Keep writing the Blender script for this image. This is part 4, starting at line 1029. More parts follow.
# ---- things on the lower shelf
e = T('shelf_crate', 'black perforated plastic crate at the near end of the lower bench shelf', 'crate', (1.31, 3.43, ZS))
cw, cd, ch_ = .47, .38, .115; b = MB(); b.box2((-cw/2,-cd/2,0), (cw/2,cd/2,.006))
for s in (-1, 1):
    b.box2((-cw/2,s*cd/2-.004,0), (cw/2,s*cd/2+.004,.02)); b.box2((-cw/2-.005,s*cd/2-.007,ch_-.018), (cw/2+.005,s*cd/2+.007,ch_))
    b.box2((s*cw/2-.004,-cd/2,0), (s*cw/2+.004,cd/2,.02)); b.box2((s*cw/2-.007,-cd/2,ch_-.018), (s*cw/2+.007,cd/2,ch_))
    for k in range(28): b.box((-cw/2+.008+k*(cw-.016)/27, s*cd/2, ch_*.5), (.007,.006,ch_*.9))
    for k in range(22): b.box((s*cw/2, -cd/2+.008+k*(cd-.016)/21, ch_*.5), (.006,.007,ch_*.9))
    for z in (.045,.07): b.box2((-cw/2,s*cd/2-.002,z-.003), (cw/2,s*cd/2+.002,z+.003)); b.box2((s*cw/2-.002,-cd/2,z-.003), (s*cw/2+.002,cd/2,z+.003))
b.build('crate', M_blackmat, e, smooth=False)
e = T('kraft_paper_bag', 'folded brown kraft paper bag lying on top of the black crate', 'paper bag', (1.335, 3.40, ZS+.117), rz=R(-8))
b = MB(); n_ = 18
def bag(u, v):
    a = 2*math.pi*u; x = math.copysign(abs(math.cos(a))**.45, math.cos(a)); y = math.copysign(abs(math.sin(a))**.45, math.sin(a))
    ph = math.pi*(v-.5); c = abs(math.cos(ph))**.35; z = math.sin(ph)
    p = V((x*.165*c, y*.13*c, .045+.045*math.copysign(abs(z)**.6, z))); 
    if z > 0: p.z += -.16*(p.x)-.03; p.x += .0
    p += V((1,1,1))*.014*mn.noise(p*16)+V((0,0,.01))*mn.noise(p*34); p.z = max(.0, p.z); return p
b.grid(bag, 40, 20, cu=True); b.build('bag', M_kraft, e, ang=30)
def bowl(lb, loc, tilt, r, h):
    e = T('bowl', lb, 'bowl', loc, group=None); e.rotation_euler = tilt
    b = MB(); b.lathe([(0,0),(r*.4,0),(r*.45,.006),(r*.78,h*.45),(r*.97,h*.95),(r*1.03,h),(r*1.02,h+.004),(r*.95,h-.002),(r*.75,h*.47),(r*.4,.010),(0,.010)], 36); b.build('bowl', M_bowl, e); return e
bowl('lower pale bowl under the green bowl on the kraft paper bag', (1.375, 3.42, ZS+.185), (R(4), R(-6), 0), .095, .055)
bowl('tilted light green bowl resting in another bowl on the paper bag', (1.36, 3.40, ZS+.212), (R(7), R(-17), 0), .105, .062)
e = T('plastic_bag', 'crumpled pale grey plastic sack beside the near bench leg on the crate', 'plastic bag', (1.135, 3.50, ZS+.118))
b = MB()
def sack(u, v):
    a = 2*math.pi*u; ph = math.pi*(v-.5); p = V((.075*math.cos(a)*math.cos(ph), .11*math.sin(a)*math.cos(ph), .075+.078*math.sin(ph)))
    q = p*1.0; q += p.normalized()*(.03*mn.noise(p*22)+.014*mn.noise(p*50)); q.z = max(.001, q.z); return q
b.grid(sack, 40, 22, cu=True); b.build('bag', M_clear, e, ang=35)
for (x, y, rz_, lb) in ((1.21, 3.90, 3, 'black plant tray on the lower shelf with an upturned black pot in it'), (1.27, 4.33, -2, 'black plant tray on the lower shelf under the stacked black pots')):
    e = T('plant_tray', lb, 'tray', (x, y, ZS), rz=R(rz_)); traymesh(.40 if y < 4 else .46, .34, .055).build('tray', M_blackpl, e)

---

Output the lines above verbatim and in full.

__Full response__:
Keep writing the Blender script for this image. This is part 4, starting at line 1029. More parts follow.
# ---- things on the lower shelf
e = T('shelf_crate', 'black perforated plastic crate at the near end of the lower bench shelf', 'crate', (1.31, 3.43, ZS))
cw, cd, ch_ = .47, .38, .115; b = MB(); b.box2((-cw/2,-cd/2,0), (cw/2,cd/2,.006))
for s in (-1, 1):
    b.box2((-cw/2,s*cd/2-.004,0), (cw/2,s*cd/2+.004,.02)); b.box2((-cw/2-.005,s*cd/2-.007,ch_-.018), (cw/2+.005,s*cd/2+.007,ch_))
    b.box2((s*cw/2-.004,-cd/2,0), (s*cw/2+.004,cd/2,.02)); b.box2((s*cw/2-.007,-cd/2,ch_-.018), (s*cw/2+.007,cd/2,ch_))
    for k in range(28): b.box((-cw/2+.008+k*(cw-.016)/27, s*cd/2, ch_*.5), (.007,.006,ch_*.9))
    for k in range(22): b.box((s*cw/2, -cd/2+.008+k*(cd-.016)/21, ch_*.5), (.006,.007,ch_*.9))
    for z in (.045,.07): b.box2((-cw/2,s*cd/2-.002,z-.003), (cw/2,s*cd/2+.002,z+.003)); b.box2((s*cw/2-.002,-cd/2,z-.003), (s*cw/2+.002,cd/2,z+.003))
b.build('crate', M_blackmat, e, smooth=False)
e = T('kraft_paper_bag', 'folded brown kraft paper bag lying on top of the black crate', 'paper bag', (1.335, 3.40, ZS+.117), rz=R(-8))
b = MB(); n_ = 18
def bag(u, v):
    a = 2*math.pi*u; x = math.copysign(abs(math.cos(a))**.45, math.cos(a)); y = math.copysign(abs(math.sin(a))**.45, math.sin(a))
    ph = math.pi*(v-.5); c = abs(math.cos(ph))**.35; z = math.sin(ph)
    p = V((x*.165*c, y*.13*c, .045+.045*math.copysign(abs(z)**.6, z))); 
    if z > 0: p.z += -.16*(p.x)-.03; p.x += .0
    p += V((1,1,1))*.014*mn.noise(p*16)+V((0,0,.01))*mn.noise(p*34); p.z = max(.0, p.z); return p
b.grid(bag, 40, 20, cu=True); b.build('bag', M_kraft, e, ang=30)
def bowl(lb, loc, tilt, r, h):
    e = T('bowl', lb, 'bowl', loc, group=None); e.rotation_euler = tilt
    b = MB(); b.lathe([(0,0),(r*.4,0),(r*.45,.006),(r*.78,h*.45),(r*.97,h*.95),(r*1.03,h),(r*1.02,h+.004),(r*.95,h-.002),(r*.75,h*.47),(r*.4,.010),(0,.010)], 36); b.build('bowl', M_bowl, e); return e
bowl('lower pale bowl under the green bowl on the kraft paper bag', (1.375, 3.42, ZS+.185), (R(4), R(-6), 0), .095, .055)
bowl('tilted light green bowl resting in another bowl on the paper bag', (1.36, 3.40, ZS+.212), (R(7), R(-17), 0), .105, .062)
e = T('plastic_bag', 'crumpled pale grey plastic sack beside the near bench leg on the crate', 'plastic bag', (1.135, 3.50, ZS+.118))
b = MB()
def sack(u, v):
    a = 2*math.pi*u; ph = math.pi*(v-.5); p = V((.075*math.cos(a)*math.cos(ph), .11*math.sin(a)*math.cos(ph), .075+.078*math.sin(ph)))
    q = p*1.0; q += p.normalized()*(.03*mn.noise(p*22)+.014*mn.noise(p*50)); q.z = max(.001, q.z); return q
b.grid(sack, 40, 22, cu=True); b.build('bag', M_clear, e, ang=35)
for (x, y, rz_, lb) in ((1.21, 3.90, 3, 'black plant tray on the lower shelf with an upturned black pot in it'), (1.27, 4.33, -2, 'black plant tray on the lower shelf under the stacked black pots')):
    e = T('plant_tray', lb, 'tray', (x, y, ZS), rz=R(rz_)); traymesh(.40 if y < 4 else .46, .34, .055).build('tray', M_blackpl, e)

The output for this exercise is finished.